Airport Security, 1984-style
Posted: Aug 14, 2006
Newly implemented security measures, following the discovery of the recent airplane bombing plot, have resulted in massive delays and security costs in airports on both sides of the Atlantic. But this threat hasn't caught the US Transport Security Administration unawares. Apparently, the TSA has been flirting for some time now with a pretty Orwellian technology they think could revolutionize airport security.
The WSJ today revealed that TSA officials have been testing an Israeli-developed biometric machine that can detect travelers with "hostile intent". The machine, called "Cogito", asks travelers questions and measures their biometric responses. FP ran a story back in March about similar voice-analysis screening at a Moscow airport.

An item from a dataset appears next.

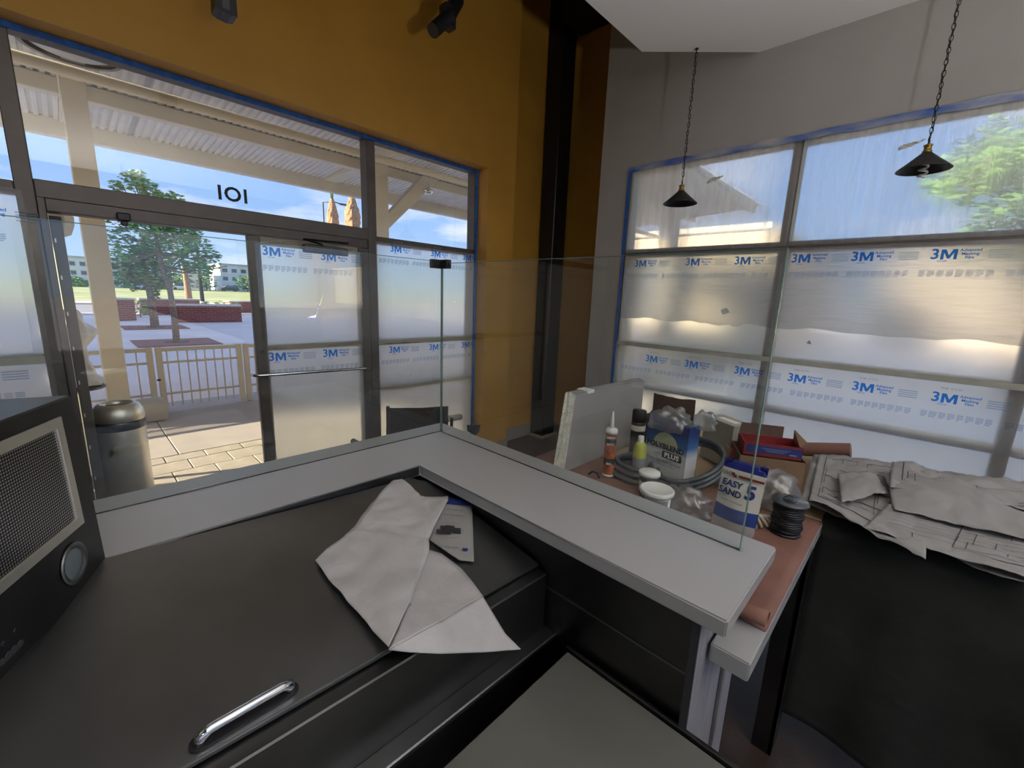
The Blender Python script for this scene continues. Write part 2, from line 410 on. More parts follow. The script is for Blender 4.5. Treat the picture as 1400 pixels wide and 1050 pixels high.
# black square column on its block
col = thing('column', (4.16, 3.40, 0), 'glossy black square column in the yellow corner', 'column')
bm = new(); box(bm, 4.05, 4.28, 3.29, 3.50, .03, CE, .006); obj('shaft', bm, M['black_paint'], col)
bm = new(); box(bm, 4.02, 4.34, 3.27, 3.50, 0, .03, .003); obj('base_plate', bm, M['tan_wood'], col)

# ---------------------------------------------------------------- door wall storefront
Y0, Y1 = 3.42, 3.53
def bars(name, parent, boxes, m, bev=.004, **k):
    out = []
    for b_ in boxes:
        bm = new(); box(bm, *b_, bev); out.append(obj(name, bm, m, parent, **k))
    return out
def pane(parent, x0, x1, y0, y1, z0, z1, name='pane'):
    bm = new(); box(bm, x0, x1, y0, y1, z0, z1); return obj(name, bm, M['glass'], parent)
w1 = bpy.data.objects.new('window_1', None); C.objects.link(w1); w1['kind'] = 'structure'; w1.location = (1, 3.47, 0)
w1['label'] = 'storefront glazing with sidelights and transoms around the door'
bars('mullion', w1, [(-.10,-.03,Y0,Y1,.0,2.955), (1.815,1.89,Y0,Y1,0,2.955), (2.952,2.99,Y0,Y1,0,2.955), (-3.3,-3.24,Y0,Y1,0,2.955), (-1.75,-1.68,Y0,Y1,0,2.955)], M['alu'])
bars('transom', w1, [(-3.24,-1.75,Y0,Y1,2.17,2.23), (-1.68,-.10,Y0,Y1,2.17,2.23), (-.03,1.815,Y0,Y1,2.165,2.255), (1.89,2.99,Y0,Y1,2.15,2.205)], M['alu'])
bars('rail', w1, [(-3.24,2.99,Y0+.002,Y1-.002,2.935,2.953), (1.89,2.99,Y0+.01,Y1,.0,.10), (-1.68,-.10,Y0+.01,Y1,.0,.10), (-3.24,-1.75,Y0+.01,Y1,.0,.10)], M['alu'])
bars('rail', w1, [(1.89,2.99,Y0+.01,Y1-.01,1.29,1.335), (1.89,2.99,Y0+.01,Y1-.01,.87,.915), (-1.68,-.10,Y0+.01,Y1-.01,1.30,1.345)], M['alu_tan'])
for a in ((-3.24,-1.75,2.23,2.935), (-1.68,-.10,2.23,2.935), (-.03,1.815,2.255,2.935), (1.89,2.99,2.205,2.935), (1.89,2.99,1.335,2.15), (1.89,2.99,.915,1.29), (1.89,2.99,.1,.87), (-1.68,-.10,1.345,2.17), (-1.68,-.10,.1,1.3), (-3.24,-1.75,.1,2.17)):
    pane(w1, a[0], a[1], 3.472, 3.480, a[2], a[3])
# house number on the transom glass (seen from behind)
bm = new(); add_text(bm, 'I O I', .125, (.875, 3.468, 2.345), (1, 0, 0), (0, 0, 1), .003, space=.78)
obj('house_number', bm, M['ink'], w1, label='dark number 101 seen from behind')
# blue tape round the opening
bm = new(); box(bm, -3.3, 2.99, 3.405, 3.42, 2.925, 2.956, .002)
obj('blue_tape', bm, M['blue_tape'], None, 'strip of blue masking tape along the top of the door wall windows', 'tape')
bm = new(); box(bm, 2.962, 2.99, 3.405, 3.42, 0, 2.924, .002)
obj('blue_tape', bm, M['blue_tape'], None, 'vertical strip of blue masking tape beside the yellow reveal', 'tape')
# door frame and doors
d1 = bpy.data.objects.new('door_1', None); C.objects.link(d1); d1['kind'] = 'structure'; d1.location = (1.36, 3.45, 0); d1['label'] = 'closed storefront door leaf covered with masking film'
DY0, DY1 = 3.40, 3.445
for b_ in ((.92,1.00,.02,2.095), (1.71,1.80,.02,2.095)):
    bm = new(); box(bm, b_[0], b_[1], DY0, DY1, b_[2], b_[3], .004); obj('stile', bm, M['alu'], d1)
for b_ in ((2.04,2.095), (1.30,1.34), (.02,.26)):
    bm = new(); box(bm, 1.0, 1.71, DY0+.004, DY1-.004, b_[0], b_[1], .003); obj('rail', bm, M['alu_tan'], d1)
pane(d1, 1.0, 1.71, 3.425, 3.431, .26, 2.04)
bm = new(); tube(bm, [(.885,3.40,1.135), (.885,3.345,1.14), (.91,3.335,1.138), (1.70,3.335,1.118), (1.735,3.345,1.115), (1.735,3.40,1.11)], .0125, 10)
h_ = obj('push_bar', bm, M['chrome'], d1, smooth=True)
bm = new(); tube(bm, [(.955,3.39,1.30), (.955,3.402,1.30)], .012, 12); obj('lock_cylinder', bm, M['steel_dark'], d1)
cl = bm = new(); box(bm, 1.27, 1.60, 3.335, 3.395, 2.015, 2.075, .012, seg=2); c_ = obj('door_closer', bm, M['alu'], d1)
bm = new(); box(bm, 1.33, 1.54, 3.330, 3.336, 2.026, 2.05); obj('cover_strip', bm, M['steel_dark'], c_)
bm = new(); tube(bm, [(1.40,3.34,2.08), (1.25,3.30,2.10), (1.62,3.38,2.115)], .007, 6); obj('closer_arm', bm, M['steel_dark'], c_)
d2 = bpy.data.objects.new('door_2', None); C.objects.link(d2); d2['kind'] = 'structure'; d2.location = (.0, 3.47, 0); d2['label'] = 'open doorway frame with an outward opened leaf edge'
for nm, b_, mm in (('jamb', (-.03,.0,3.40,3.53,0,2.165), 'alu'), ('jamb', (1.80,1.815,3.40,3.53,0,2.165), 'alu'), ('header', (-.0,1.80,3.41,3.53,2.10,2.165), 'alu')):
    bm = new(); box(bm, *b_, .003); obj(nm, bm, M[mm], d2)
bm = new(); box(bm, .004, .052, 3.53, 4.44, .02, 2.09, .003); lf = obj('open_leaf', bm, M['alu'], d2)
for k in range(9):
    bm = new(); box(bm, .012, .018, 3.524, 3.531, .35+k*.2, .372+k*.2); obj('pin_hole', bm, M['steel_light'], lf)
bm = new(); box(bm, .27, .33, 3.37, 3.41, 2.09, 2.135, .006); box(bm, .285, .315, 3.375, 3.40, 2.065, 2.09, .004)
obj('head_latch', bm, M['black_plastic'], d2)
bm = new(); box(bm, -.03, 1.82, 3.38, 3.56, 0, .015, .004); obj('threshold', bm, M['steel_dark'], d2)

# ---------------------------------------------------------------- right storefront
w2 = bpy.data.objects.new('window_2', None); C.objects.link(w2); w2['kind'] = 'structure'; w2.location = (3.85, 0, 0); w2['label'] = 'wide storefront window grid behind hanging masking film'
X0, X1 = 3.80, 3.90
vy = [.87, -.45, -1.77]
bars('mullion', w2, [(X0,X1,y-.032,y+.032,.12,WT) for y in vy] + [(X0,X1,2.16,2.20,.12,WT), (X0,X1,WB,WB+.04,.12,WT)], M['alu'])
bays = [(.902, 2.16), (-.418, .838), (-1.738, -.482), (WB+.04, -1.802)]
for a, b_ in bays:
    bars('transom', w2, [(X0,X1,a,b_,2.165,2.235)], M['alu'])
    bars('rail', w2, [(X0+.005,X1,a,b_,WT-.018,WT), (X0+.005,X1,a,b_,1.335,1.375), (X0+.005,X1,a,b_,.93,.975), (X0+.005,X1,a,b_,.12,.18)], M['alu_tan'])
    for z0, z1 in ((2.235, WT-.018), (1.375, 2.165), (.975, 1.335), (.18, .93)):
        pane(w2, 3.848, 3.856, a, b_, z0, z1)
# sill reveal and tape
bm = new()
def tp(u, v):
    y = 2.21 - u*5.4
    wv = .012*noise.noise(Vector((u*30, v, 2)))
    return (3.765-.006*v, y, WT+.005+.045*(v-.5)+wv)
grid(bm, tp, 90, 2); o = obj('blue_tape', bm, M['tape_worn'], None, 'torn blue tape smeared with plaster along the head of the right window', 'tape'); solid(o, .003)
bm = new(); grid(bm, lambda u, v: (3.765, 2.195+.03*(v-.5)+.004*noise.noise(Vector((1, u*20, v))), .15+u*2.76), 50, 2)
o = obj('blue_tape', bm, M['blue_tape'], None, 'vertical blue tape down the left edge of the right window', 'tape'); solid(o, .003)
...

With Cogito, the machine's software draws on Israeli interrogation data and field experience with terrorists to identify suspicious response patterns:
The method isn't intended to catch specific lies, says Shabtai Shoval, chief executive of Suspect Detection Systems, the start-up business behind the technology dubbed Cogito. "What we are looking for are patterns of behavior that indicate something all terrorists have: the fear of being caught," he says.
The machines cost $200,000 each and had a 85% success rate in mock Israeli trials. It sounds good: According to company releases, the machines would speed up and cheapen security procedures as well as help identify suspicious travelers without resorting to racial profiling.
But there's always (and in this case, a particulary frightening) catch. The machine still implicates many innocent travelers. It can also be culturally calibrated based on demographic research, which means that not only could certain ideologies and opinions be targeted by the machines, but certain ethnic or social groups as well.